WORK TO DO
Without the pictures, print the lines running from the beginning of the material to the line containing "scene.camera = cam_o", both ends included.

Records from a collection
"""

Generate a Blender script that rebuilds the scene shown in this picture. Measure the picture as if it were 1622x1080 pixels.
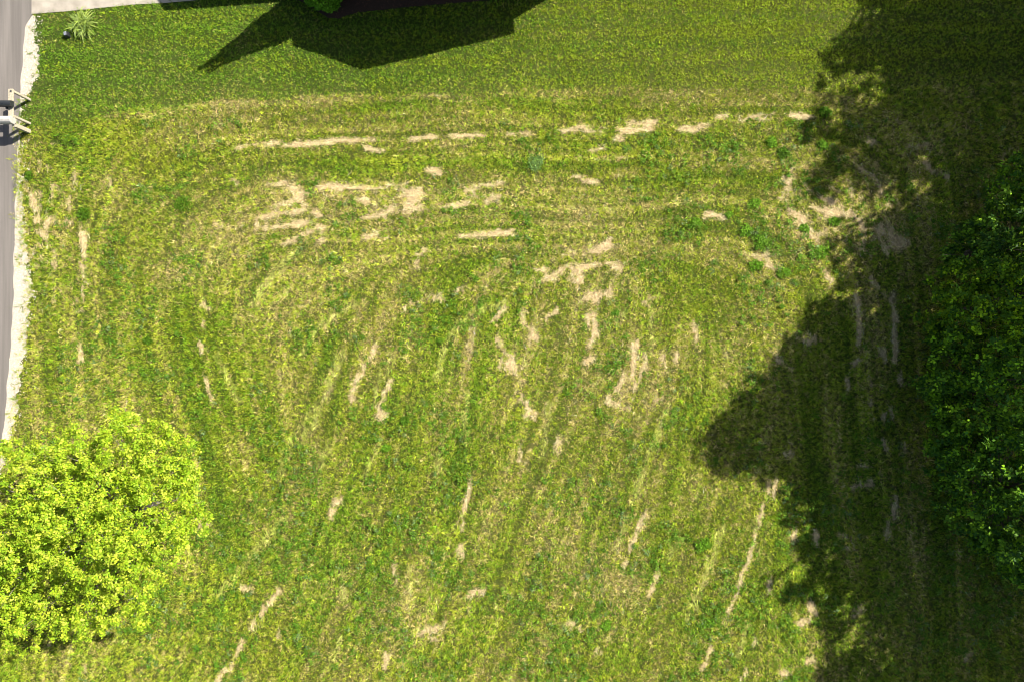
import bpy, math, random
import numpy as np

# ------------------------------------------------------------------ clear
for o in list(bpy.data.objects):
    bpy.data.objects.remove(o, do_unlink=True)
scene = bpy.context.scene
COL = scene.collection
rng = np.random.default_rng(7)
random.seed(7)

# ------------------------------------------------------------------ camera, sky, sun, exposure
CAM_H = 30.0                      # drone height above the lawn, metres
S = 36.07                         # photograph pixels per metre on the ground
cam = bpy.data.cameras.new('drone_camera')
cam.sensor_width = 36.0
cam.lens = 24.0
cam.clip_start = 0.5
cam.clip_end = 2000
cam_o = bpy.data.objects.new('drone_camera', cam)
COL.objects.link(cam_o)
cam_o.location = (0, 0, CAM_H)
cam_o.rotation_euler = (0, 0, 0)
scene.camera = cam_o

SUN = np.array([0.943, 0.554, 1.0])           # towards the sun, per metre of height
SUN_EL = math.atan2(1.0, math.hypot(SUN[0], SUN[1]))
SUN_AZ = math.atan2(SUN[0], SUN[1])           # clockwise from +Y
world = bpy.data.worlds.new('World')
scene.world = world
world.use_nodes = True
wn = world.node_tree
bg = wn.nodes['Background']
sky = wn.nodes.new('ShaderNodeTexSky')
sky.sky_type = 'NISHITA'
sky.sun_disc = False
sky.sun_elevation = SUN_EL
sky.sun_rotation = SUN_AZ
sky.air_density = 1.0
sky.dust_density = 2.0
sky.ozone_density = 0.4
wn.links.new(sky.outputs[0], bg.inputs[0])
bg.inputs[1].default_value = 0.062

sun = bpy.data.lights.new('sun', 'SUN')
sun.energy = 5.0
sun.angle = math.radians(0.53)
sun.color = (1.0, 0.94, 0.84)
sun_o = bpy.data.objects.new('sun', sun)
COL.objects.link(sun_o)
import mathutils
sun_o.rotation_euler = mathutils.Vector(SUN.tolist()).to_track_quat('Z', 'Y').to_euler()
sun_o.location = (30, 20, 40)

vs = scene.view_settings
vs.view_transform = 'Standard'
vs.look = 'None'
vs.exposure = 1.3
vs.gamma = 1.0
vs.use_curve_mapping = False
scene.cycles.filter_width = 0.95
scene.cycles.max_bounces = 6
scene.cycles.diffuse_bounces = 3
scene.cycles.glossy_bounces = 2
scene.cycles.transmission_bounces = 4
scene.cycles.transparent_max_bounces = 4

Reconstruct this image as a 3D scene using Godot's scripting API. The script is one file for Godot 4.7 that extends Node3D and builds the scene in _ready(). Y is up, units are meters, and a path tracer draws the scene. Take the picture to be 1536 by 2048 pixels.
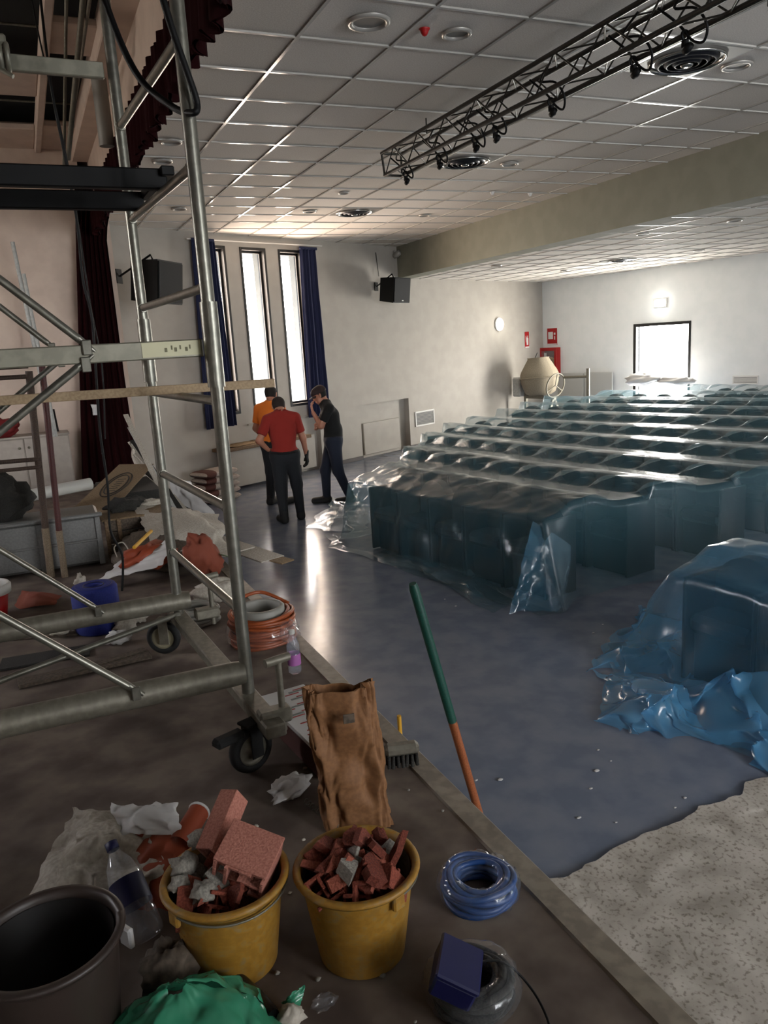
extends Node3D
# Coordinates: x runs from the stage into the hall, -z along the stage edge to the window wall, y up; the hall floor is y = 0 and the stage floor y = 0.75.
const SY := 0.75
var M := {}
var rng := RandomNumberGenerator.new()
var noise := FastNoiseLite.new()
# window wall: a frame whose x runs along the wall, z out of it into the hall; the back wall likewise
var WW := Transform3D(Basis(Vector3(.907, 0, -.421), Vector3.UP, Vector3(.421, 0, .907)), Vector3(2.44, 0, -12.65))
var BW := Transform3D(Basis(Vector3(.163, 0, .987), Vector3.UP, Vector3(-.987, 0, .163)), Vector3(12.36, 0, -17.24))
var RW := Transform3D(Basis(Vector3(-.907, 0, -.421), Vector3.UP, Vector3(.421, 0, -.907)), Vector3(1.1, 0, 3.3))

# ---------- nodes ----------
func tag(o: Node3D, label := "", category := "", group := "", kind := "") -> Node3D:
	if label: o.set_meta("label", label)
	if category: o.set_meta("category", category)
	if group: o.set_meta("group", group)
	if kind: o.set_meta("kind", kind)
	return o

func numbered(called: String, under: Node) -> String:
	var n := called
	var k := 0
	while under.has_node(NodePath(n)):
		k += 1
		n = "%s_%03d" % [called, k]
	return n

func thing(called: String, label: String, category: String, at := Vector3.ZERO, turn := 0.0, group := "") -> Node3D:
	var o := Node3D.new()
	o.name = numbered(called, self)
	add_child(o, true)
	o.position = at
	o.rotation.y = turn
	return tag(o, label, category, group)

func put(called: String, st, m: Material, under: Node3D = null, xf := Transform3D()) -> MeshInstance3D:
	var o := MeshInstance3D.new()
	o.mesh = fin(st) if st is SurfaceTool else st
	o.material_override = m
	o.transform = xf
	var p: Node = under if under else self
	o.name = numbered(called, p)
	p.add_child(o, true)
	return o

func struct(called: String, st, m: Material, under: Node3D = null) -> MeshInstance3D:
	var o := put(called, st, m, under)
	if under == null: o.set_meta("kind", "structure")
	return o

func dup(o: Node3D, called: String, label := "", group := "") -> Node3D:
	var c: Node3D = o.duplicate()
	c.name = numbered(called, self)
	add_child(c, true)
	if label: c.set_meta("label", label)
	if group: c.set_meta("group", group)
	return c

# ---------- shapes ----------
func S(smooth := true) -> SurfaceTool:
	var st := SurfaceTool.new()
	st.begin(Mesh.PRIMITIVE_TRIANGLES)
	st.set_smooth_group(0 if smooth else -1)
	return st

func fin(st: SurfaceTool) -> ArrayMesh:
	st.generate_normals()
	return st.commit()

func tri(st: SurfaceTool, a: Vector3, b: Vector3, c: Vector3) -> void:
	st.add_vertex(a); st.add_vertex(c); st.add_vertex(b)

func quad(st: SurfaceTool, a: Vector3, b: Vector3, c: Vector3, d: Vector3) -> void:
	tri(st, a, b, c); tri(st, a, c, d)

func poly(st: SurfaceTool, p: Array, c: Vector3) -> void:
	var mid := Vector3.ZERO
	for v in p: mid += v
	mid /= p.size()
	var n: Vector3 = (p[1] - p[0]).cross(p[2] - p[0])
	var flip := n.dot(mid - c) < 0.0
	for i in range(1, p.size() - 1):
		if flip: tri(st, p[0], p[i + 1], p[i])
		else: tri(st, p[0], p[i], p[i + 1])

# box with chamfered edges
func box(st: SurfaceTool, at: Vector3, size: Vector3, ch := 0.004, basis := Basis()) -> SurfaceTool:
	st.set_smooth_group(-1)
	var h := size * 0.5
	var c := minf(ch, minf(h.x, minf(h.y, h.z)) * 0.6)
	var xf := Transform3D(basis, at)
	if c <= 0.0:
		for k in 3:
			for s in [-1.0, 1.0]:
				var f := []
				for e in [[-1, -1], [1, -1], [1, 1], [-1, 1]]:
					var v := Vector3.ZERO
					v[k] = s * h[k]; v[(k + 1) % 3] = e[0] * h[(k + 1) % 3]; v[(k + 2) % 3] = e[1] * h[(k + 2) % 3]
					f.append(xf * v)
				poly(st, f, at)
		st.set_smooth_group(0)
		return st
	var P := func(s: Vector3, k: int) -> Vector3:
		var v := s * (h - Vector3(c, c, c))
		v[k] = s[k] * h[k]
		return xf * v
	for k in 3:
		var a := (k + 1) % 3
		var b := (k + 2) % 3
		for s in [-1.0, 1.0]:
			var f := []
			for e in [[-1, -1], [1, -1], [1, 1], [-1, 1]]:
				var v := Vector3.ONE
				v[k] = s; v[a] = e[0]; v[b] = e[1]
				f.append(P.call(v, k))
			poly(st, f, at)
		for sa in [-1.0, 1.0]:
			for sb in [-1.0, 1.0]:
				var v0 := Vector3.ONE
				v0[a] = sa; v0[b] = sb; v0[k] = -1
				var v1 := v0
				v1[k] = 1
				poly(st, [P.call(v0, a), P.call(v1, a), P.call(v1, b), P.call(v0, b)], at)
	for sx in [-1.0, 1.0]:
		for sy in [-1.0, 1.0]:
			for sz in [-1.0, 1.0]:
				var v := Vector3(sx, sy, sz)
				poly(st, [P.call(v, 0), P.call(v, 1), P.call(v, 2)], at)
	st.set_smooth_group(0)
	return st

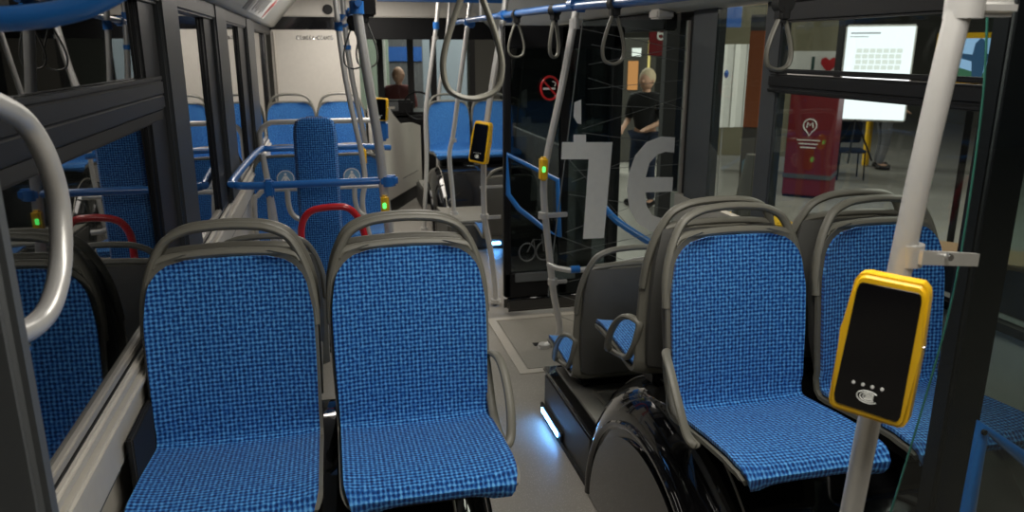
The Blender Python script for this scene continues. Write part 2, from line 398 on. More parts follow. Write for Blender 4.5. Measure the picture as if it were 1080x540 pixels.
def seat(label, arm=0, legs=False, group='blue passenger seats', loc=(0, 0, 0), rz=0):
    t = thing('passenger_seat', label, 'seat', loc, rz, group)
    b = B(); seatsurf(b, .009, .010, .020, top=.010); b.out('seat_shell', 'shell', t)
    # one-piece handle arching over the backrest
    b = B()
    H = [(-.213, .030, .70), (-.210, .048, .78), (-.197, .060, .845), (-.176, .070, .90), (-.148, .077, .940), (-.10, .082, .962), (-.05, .084, .969), (0, .085, .971)]
    H += [(-x, y, z) for x, y, z in reversed(H[:-1])]
    b.tube(H, .0115, 12, flat=1.35, flat_axis=(0, 1, 0))
    b.tube([(-.180, .064, .872), (-.165, .068, .890), (-.10, .072, .899), (0, .073, .903), (.10, .072, .899), (.165, .068, .890), (.180, .064, .872)], .0125, 10, flat=1.1, flat_axis=(0, 1, 0))
    b.out('top_handle', 'shell', t)
    # hollow grey back
    b = B()
    rows = [(-.02, .40, .16, .02), (.03, .44, .185, .04), (.055, .55, .20, .045), (.075, .68, .205, .045), (.085, .80, .20, .035), (.082, .89, .18, .012)]
    rs = []
    for y, z, w_, d in rows:
        rs.append([b.bm.verts.new((w_*sx, y+(d if abs(sx) < .95 else d*.2)*(1-.25*sx*sx), z)) for sx in (-1, -.8, -.4, 0, .4, .8, 1)] +
                  [b.bm.verts.new((w_*sx, y-.015, z)) for sx in (1, .5, 0, -.5, -1)])
    n = len(rs[0])
    for i in range(len(rs)-1):
        for k in range(n): b.bm.faces.new((rs[i][k], rs[i][(k+1) % n], rs[i+1][(k+1) % n], rs[i+1][k]))
    b.bm.faces.new(rs[0]); b.bm.faces.new(list(reversed(rs[-1])))
    b.out('back_cover', 'shellback', t)
    b = B(); seatsurf(b, 0, -.006, .016, uvs=True); b.out('upholstery', 'fabric', t)
    b = B(); b.box((0, -.17, .36), (.28, .32, .05), bev=.01); b.out('seat_frame', 'black', t)
    if legs:
        b = B(); b.box((0, -.12, .17), (.22, .05, .34), bev=.01); b.box((0, -.17, .012), (.28, .30, .024)); b.out('seat_leg', 'black', t)
    if arm:
        b = B(); x = arm*.222
        b.tube([(x-arm*.012, .012, .575), (x+arm*.010, -.025, .585), (x+arm*.020, -.08, .555), (x+arm*.022, -.14, .49), (x+arm*.014, -.185, .42), (x-arm*.006, -.20, .40),
                (x-arm*.010, -.13, .41), (x-arm*.008, -.06, .43), (x-arm*.008, -.01, .49), (x-arm*.010, .01, .54)], .0095, 10, closed=True, flat=1.35, flat_axis=(1, 0, 0))
        b.out('armrest', 'shell', t)
    return t
PZ = .25
LG, RG = None, None
a0 = seat('blue seat facing the camera, nearest the left window', 0, True, loc=(-.275, 1.965, PZ-.015))
a1 = seat('blue seat facing the camera, on the left of the aisle with armrest', 1, loc=(.190, 1.965, PZ-.015))
a2 = seat('blue seat facing the camera, right of the aisle above the black wheel arch', -1, loc=(1.105, 1.825, PZ))
a3 = dup(a0, (1.585, 1.83, PZ), 0, 'blue seat facing the camera by the right window, behind the near yellow validator', skip=('seat_leg',))
b1 = seat('grey backed seat facing forward behind the seat over the black wheel arch', 1, loc=(1.12, 2.09, PZ), rz=pi)
b1w = dup(a0, (1.59, 2.10, PZ), pi, 'forward facing seat by the right window, only its top handle showing', skip=('seat_leg',))
b2 = dup(b1, (1.14, 2.77, -.07), pi, 'lower grey backed forward facing seat on the box beside the pole', skip=('seat_frame',))
b2.scale = (1, 1, 1)
tb = B(); tb.box((1.14, 2.95, .27), (.3, .25, .03), bev=.01); tb.box((1.14, 2.95, .26), (.1, .1, .02))
tag(tb.out('seat_mount', 'black'), 'low black mount under the lower grey backed seat', 'seat mount')
c1 = dup(a0, (-.275, 2.195, PZ-.019), pi, 'forward facing seat backed against the seat nearest the left window', skip=('seat_leg',))
c2 = dup(a0, (.190, 2.195, PZ-.019), pi, 'forward facing seat backed against the aisle seat on the left', skip=('seat_leg',))
e1 = dup(a0, (-.262, 3.0, .0), pi, 'lower forward facing seat seen mirrored in the left window')
# priority pair, further pair, front right pair
p1 = dup(a0, (-.30, 5.35, .04), 0, 'far blue seat with round pedestrian sticker, nearer the left window')
p2 = dup(a0, (.145, 5.35, .04), 0, 'far blue seat with round pedestrian sticker, nearer the aisle poles')
g1 = dup(a0, (-.31, 7.15, .29), 0, 'farthest blue seat against the white partition, nearer the window')
g2 = dup(a0, (.13, 7.15, .29), 0, 'farthest blue seat against the white partition, nearer the steel poles')
f1 = dup(a0, (1.20, 7.7, .24), 0, 'front blue seat beside the aisle behind the small yellow validator')
f2 = dup(a0, (1.655, 7.7, .24), 0, 'front blue seat partly behind the black door leaf')
h1 = dup(b1, (1.36, 5.75, -.20), pi, 'small grey backed seat left of the black door leaf', skip=('seat_frame', 'armrest'))
def sticker(parent):
    d = B(); d.cyl((0, 0, 0), .058, .003, 'Y', 32); o = d.out('pedestrian_sticker', 'whitev', parent)
    o.location = (.0, .016, .755); o.rotation_euler = (radians(-10), 0, 0)
    d = B(); d.cyl((0, -.0025, 0), .052, .002, 'Y', 32); d.out('sticker_disc', 'stickerblue', o)
    d = B(); d.cyl((0, -.005, .031), .009, .002, 'Y', 16)
    d.prism([(-.011, .02), (.011, .02), (.03, -.012), (.024, -.016), (.010, .003), (.011, -.012), (.022, -.042), (.012, -.044), (0, -.016), (-.012, -.044), (-.022, -.042), (-.011, -.012), (-.010, .003), (-.024, -.016), (-.03, -.012)],
            (0, -.006, 0), (1, 0, 0), (0, 0, 1), (0, .002, 0))
    d.out('walking_figure', 'whitev', o)
for q_ in list(a0.children):
    if q_.name.startswith('seat_leg'): bpy.data.objects.remove(q_)
sticker(p1); sticker(p2)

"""

OUTPUT FOR THIS TASK
Generate a Blender script that rebuilds the scene shown in this picture. Measure the picture as if it were 1622x1080 pixels.
import bpy, math, random
import numpy as np

# ------------------------------------------------------------------ clear
for o in list(bpy.data.objects):
    bpy.data.objects.remove(o, do_unlink=True)
scene = bpy.context.scene
COL = scene.collection
rng = np.random.default_rng(7)
random.seed(7)

# ------------------------------------------------------------------ camera, sky, sun, exposure
CAM_H = 30.0                      # drone height above the lawn, metres
S = 36.07                         # photograph pixels per metre on the ground
cam = bpy.data.cameras.new('drone_camera')
cam.sensor_width = 36.0
cam.lens = 24.0
cam.clip_start = 0.5
cam.clip_end = 2000
cam_o = bpy.data.objects.new('drone_camera', cam)
COL.objects.link(cam_o)
cam_o.location = (0, 0, CAM_H)
cam_o.rotation_euler = (0, 0, 0)
scene.camera = cam_o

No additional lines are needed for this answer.